Le contrôle d’identité est en général mentionné comme l’activité la plus exposée au risque de profilage. Dans les 19 cas reçus au MIPP en 2020 où les personnes s’étaient senties victimes de discrimination sur la base de leur origine, 8 concernent des contrôles. Dans 3 de ces cas, nous n'avons pas d'éléments sur le contexte du contrôle, car les personnes n'ont pas souhaité aller plus loin dans la démarche de médiation. Dans les autres cas, le contrôle était couplé à une infraction, une dénonciation ou une recherche de personne. Il ne nous est donc pas possible, avec les informations à notre disposition, de conclure à un éventuel profilage ethnique.

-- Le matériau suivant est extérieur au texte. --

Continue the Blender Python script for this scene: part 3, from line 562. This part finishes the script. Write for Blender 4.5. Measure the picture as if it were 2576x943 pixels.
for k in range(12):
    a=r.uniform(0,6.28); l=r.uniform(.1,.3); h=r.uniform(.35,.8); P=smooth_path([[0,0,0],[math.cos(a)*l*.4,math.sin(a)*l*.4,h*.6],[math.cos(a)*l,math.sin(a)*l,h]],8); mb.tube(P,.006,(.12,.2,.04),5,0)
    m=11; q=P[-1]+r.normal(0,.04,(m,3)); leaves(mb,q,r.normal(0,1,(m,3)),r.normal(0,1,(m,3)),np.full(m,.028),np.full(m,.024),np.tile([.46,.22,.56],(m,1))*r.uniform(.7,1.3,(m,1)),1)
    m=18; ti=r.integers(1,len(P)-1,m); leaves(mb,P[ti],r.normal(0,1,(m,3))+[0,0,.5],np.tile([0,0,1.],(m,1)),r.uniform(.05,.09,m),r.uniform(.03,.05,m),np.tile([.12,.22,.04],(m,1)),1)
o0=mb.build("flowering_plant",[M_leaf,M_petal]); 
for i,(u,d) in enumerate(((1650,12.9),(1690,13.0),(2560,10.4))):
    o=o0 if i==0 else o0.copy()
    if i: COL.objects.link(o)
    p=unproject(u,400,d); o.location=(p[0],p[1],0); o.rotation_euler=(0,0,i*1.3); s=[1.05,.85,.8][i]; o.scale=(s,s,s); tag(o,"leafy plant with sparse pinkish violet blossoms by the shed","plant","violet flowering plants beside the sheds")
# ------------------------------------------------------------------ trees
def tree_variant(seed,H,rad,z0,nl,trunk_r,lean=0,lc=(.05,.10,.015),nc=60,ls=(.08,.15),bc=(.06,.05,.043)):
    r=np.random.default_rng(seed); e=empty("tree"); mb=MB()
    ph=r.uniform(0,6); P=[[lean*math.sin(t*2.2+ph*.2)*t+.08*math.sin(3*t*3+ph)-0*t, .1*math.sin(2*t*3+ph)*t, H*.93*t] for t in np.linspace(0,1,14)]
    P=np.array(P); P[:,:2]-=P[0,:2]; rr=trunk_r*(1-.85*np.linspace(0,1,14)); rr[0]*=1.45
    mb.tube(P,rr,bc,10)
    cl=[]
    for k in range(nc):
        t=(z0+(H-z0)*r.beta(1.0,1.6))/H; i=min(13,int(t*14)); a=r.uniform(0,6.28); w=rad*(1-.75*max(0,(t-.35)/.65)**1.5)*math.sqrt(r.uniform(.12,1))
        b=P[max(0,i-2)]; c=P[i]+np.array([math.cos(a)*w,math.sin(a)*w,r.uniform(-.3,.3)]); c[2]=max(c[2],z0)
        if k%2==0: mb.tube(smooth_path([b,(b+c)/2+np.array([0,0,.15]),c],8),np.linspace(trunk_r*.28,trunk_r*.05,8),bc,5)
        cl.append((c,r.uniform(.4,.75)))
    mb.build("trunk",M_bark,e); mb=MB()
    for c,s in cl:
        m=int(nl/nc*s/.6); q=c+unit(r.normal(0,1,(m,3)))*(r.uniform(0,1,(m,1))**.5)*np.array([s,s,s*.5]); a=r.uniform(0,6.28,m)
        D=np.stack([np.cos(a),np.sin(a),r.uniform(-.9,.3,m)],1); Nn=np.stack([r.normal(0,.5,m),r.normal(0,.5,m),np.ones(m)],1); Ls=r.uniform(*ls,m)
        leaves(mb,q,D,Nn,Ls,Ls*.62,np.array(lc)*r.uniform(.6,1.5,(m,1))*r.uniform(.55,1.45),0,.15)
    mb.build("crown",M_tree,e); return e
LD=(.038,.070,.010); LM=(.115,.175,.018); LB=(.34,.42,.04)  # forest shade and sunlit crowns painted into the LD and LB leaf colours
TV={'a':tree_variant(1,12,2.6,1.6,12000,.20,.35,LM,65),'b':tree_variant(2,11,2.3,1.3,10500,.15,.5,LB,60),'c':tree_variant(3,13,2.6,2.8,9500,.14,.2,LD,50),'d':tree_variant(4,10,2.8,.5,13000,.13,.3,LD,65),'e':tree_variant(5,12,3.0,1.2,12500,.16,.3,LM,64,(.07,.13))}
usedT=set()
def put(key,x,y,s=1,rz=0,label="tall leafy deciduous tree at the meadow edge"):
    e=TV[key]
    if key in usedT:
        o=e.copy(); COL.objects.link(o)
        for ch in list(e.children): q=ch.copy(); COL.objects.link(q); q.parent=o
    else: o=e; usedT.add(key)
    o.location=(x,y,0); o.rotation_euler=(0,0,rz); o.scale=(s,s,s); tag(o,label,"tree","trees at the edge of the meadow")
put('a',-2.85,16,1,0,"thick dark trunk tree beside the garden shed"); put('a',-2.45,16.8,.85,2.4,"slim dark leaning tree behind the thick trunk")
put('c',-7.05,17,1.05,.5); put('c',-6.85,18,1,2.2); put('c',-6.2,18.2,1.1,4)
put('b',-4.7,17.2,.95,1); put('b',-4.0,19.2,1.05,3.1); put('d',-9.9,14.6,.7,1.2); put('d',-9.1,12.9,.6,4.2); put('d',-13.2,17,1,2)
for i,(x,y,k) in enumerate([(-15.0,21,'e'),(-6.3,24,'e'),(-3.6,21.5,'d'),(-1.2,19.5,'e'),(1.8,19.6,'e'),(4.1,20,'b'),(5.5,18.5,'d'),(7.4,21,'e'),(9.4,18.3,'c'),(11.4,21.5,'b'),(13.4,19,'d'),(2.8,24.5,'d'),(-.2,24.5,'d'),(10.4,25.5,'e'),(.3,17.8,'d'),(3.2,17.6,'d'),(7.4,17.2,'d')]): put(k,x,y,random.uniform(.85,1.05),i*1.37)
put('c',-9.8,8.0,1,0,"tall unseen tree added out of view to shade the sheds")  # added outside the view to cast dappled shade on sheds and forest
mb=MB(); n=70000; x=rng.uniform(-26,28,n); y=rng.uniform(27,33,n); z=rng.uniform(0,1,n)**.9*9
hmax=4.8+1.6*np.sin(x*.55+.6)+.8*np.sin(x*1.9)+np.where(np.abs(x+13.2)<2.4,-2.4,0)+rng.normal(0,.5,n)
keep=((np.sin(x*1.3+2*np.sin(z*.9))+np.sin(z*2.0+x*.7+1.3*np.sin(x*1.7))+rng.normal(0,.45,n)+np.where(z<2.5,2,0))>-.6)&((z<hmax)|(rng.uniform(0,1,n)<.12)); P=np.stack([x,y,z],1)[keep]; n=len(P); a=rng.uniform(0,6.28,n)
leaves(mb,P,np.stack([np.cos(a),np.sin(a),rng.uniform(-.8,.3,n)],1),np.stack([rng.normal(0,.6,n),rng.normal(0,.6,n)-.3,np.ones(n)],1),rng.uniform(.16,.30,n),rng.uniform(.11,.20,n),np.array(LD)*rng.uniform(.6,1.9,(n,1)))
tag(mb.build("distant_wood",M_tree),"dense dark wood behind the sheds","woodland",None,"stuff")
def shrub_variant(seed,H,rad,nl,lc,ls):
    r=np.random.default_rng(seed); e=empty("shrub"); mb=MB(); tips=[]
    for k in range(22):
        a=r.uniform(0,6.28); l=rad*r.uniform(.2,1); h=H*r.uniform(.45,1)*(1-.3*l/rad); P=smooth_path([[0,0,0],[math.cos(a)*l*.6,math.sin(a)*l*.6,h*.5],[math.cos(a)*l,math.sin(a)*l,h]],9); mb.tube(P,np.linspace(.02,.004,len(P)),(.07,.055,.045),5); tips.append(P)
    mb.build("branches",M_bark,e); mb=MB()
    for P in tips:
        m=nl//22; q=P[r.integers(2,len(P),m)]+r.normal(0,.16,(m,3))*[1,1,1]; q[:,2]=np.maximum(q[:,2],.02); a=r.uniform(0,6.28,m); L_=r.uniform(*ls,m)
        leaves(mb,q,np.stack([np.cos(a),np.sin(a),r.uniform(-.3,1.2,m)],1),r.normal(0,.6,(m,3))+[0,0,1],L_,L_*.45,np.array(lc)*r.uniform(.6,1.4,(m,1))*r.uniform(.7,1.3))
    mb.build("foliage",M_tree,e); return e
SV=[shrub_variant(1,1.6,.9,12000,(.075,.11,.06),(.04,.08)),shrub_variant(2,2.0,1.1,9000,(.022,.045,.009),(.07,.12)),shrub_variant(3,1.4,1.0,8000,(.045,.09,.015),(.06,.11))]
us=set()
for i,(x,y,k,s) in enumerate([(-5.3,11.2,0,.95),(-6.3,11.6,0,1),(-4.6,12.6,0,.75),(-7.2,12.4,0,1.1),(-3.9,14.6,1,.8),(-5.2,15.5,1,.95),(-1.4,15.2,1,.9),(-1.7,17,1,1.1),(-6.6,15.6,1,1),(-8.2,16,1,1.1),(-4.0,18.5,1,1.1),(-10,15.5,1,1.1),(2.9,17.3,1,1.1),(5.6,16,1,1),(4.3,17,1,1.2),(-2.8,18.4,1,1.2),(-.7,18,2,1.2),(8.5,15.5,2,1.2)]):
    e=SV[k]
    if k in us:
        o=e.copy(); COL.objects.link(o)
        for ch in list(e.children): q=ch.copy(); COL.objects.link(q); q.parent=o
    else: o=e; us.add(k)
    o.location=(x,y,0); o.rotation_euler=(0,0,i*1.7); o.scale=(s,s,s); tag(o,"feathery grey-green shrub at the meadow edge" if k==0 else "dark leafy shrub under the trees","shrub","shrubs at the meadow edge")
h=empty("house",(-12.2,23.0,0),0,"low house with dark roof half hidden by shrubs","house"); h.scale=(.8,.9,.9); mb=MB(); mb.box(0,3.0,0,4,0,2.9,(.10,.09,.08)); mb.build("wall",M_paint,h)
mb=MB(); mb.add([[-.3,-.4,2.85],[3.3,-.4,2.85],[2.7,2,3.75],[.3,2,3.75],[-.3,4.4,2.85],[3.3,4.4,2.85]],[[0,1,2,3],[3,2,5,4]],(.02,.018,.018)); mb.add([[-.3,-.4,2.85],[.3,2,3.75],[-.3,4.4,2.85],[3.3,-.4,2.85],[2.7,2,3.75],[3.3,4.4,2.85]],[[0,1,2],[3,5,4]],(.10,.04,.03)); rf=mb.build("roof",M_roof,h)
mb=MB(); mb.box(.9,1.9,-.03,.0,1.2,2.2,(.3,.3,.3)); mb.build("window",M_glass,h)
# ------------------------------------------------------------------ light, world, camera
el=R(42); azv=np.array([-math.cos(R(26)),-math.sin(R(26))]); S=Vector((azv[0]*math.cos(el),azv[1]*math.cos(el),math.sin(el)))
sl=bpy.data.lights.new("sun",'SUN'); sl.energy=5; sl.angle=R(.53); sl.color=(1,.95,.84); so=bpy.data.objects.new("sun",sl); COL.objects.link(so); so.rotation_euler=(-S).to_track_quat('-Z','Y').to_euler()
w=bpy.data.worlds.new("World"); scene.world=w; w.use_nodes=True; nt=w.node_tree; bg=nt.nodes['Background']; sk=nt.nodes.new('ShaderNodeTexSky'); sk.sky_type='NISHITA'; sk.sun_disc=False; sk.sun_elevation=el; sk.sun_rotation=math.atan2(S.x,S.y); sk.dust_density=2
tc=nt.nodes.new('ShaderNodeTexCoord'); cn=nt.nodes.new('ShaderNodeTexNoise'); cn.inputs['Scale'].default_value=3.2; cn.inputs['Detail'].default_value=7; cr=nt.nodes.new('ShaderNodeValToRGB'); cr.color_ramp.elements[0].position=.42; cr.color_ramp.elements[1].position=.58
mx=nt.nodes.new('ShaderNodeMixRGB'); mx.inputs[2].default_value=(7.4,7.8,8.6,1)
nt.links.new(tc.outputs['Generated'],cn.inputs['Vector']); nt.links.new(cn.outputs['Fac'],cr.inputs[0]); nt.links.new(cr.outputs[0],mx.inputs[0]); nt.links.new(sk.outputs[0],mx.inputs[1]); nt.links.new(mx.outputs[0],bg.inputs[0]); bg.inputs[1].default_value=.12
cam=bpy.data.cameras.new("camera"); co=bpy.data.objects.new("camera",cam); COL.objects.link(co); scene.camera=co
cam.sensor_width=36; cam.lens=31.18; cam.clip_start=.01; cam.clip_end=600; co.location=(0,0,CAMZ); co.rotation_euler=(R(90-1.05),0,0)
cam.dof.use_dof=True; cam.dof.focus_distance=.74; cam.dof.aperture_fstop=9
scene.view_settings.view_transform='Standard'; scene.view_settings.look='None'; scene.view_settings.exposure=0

Comme le disent les dépositaires de la motion précitée visant à prévenir le profilage racial, il est très difficile de prouver juridiquement le profilage, la discrimination ou le racisme.

La médiation a l'avantage d'offrir un moyen pour réparer, ou pour le moins atténuer, le sentiment d'humiliation, d'exclusion, de ressentiment et de méfiance, même s'ils ne sont pas corroborés par des faits ou provoqués par des intentions malveillantes.

Une démarche de prévention et de sensibilisation reste néanmoins importante et souhaitable. Nous espérons qu’une analyse fine du petit échantillon que représentent les cas concrets traités par le MIPP pourra être utile pour la formation des policiers et policières.